PKS tanpa kebun  adalah keterlanjuran. Dulu karena banyak transmigran menanam kelapa sawit maka untuk menampung hasilnya pemerintah mendorong investor membangun PKS tanpa kebun. Penyelesianya akan secara adminstratif. Sedang PKS brondolan sedang dicari solusinya. 

PKS brondolan marak karena daerah sangat butuh investasi dan ketika ada investor dari luar datang untuk membangunnya disambut oleh Pemda. Investasi PKS brondolan ini memberikan harapan karena dari satu sisi memberi kesejahteraan pada orang-orang tertentu sedang sisi lain merugikan PKS yang ada. Kemenperin dan Kementan sedang mencari solusi bagaimana mengatasi hal ini.

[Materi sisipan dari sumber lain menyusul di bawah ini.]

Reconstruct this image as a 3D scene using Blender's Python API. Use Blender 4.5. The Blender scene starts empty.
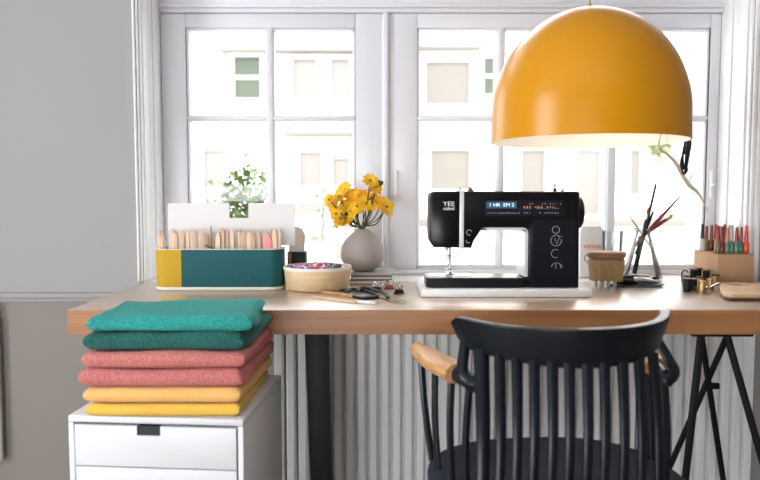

Lila juga sepakat bahwa PKS harus semakin efisien. Permasalahan industri sawit sekarang adalah berkembang dengan pesat tanpa didukung ekosistem industri permesinan, akibatnya sangat tergantung pada impor, terutama dari Malasyia. Indonesia ketika mengembangan sawit yang penting ada dulu sehingga ekosistem industri pendukung tidak terbentuk.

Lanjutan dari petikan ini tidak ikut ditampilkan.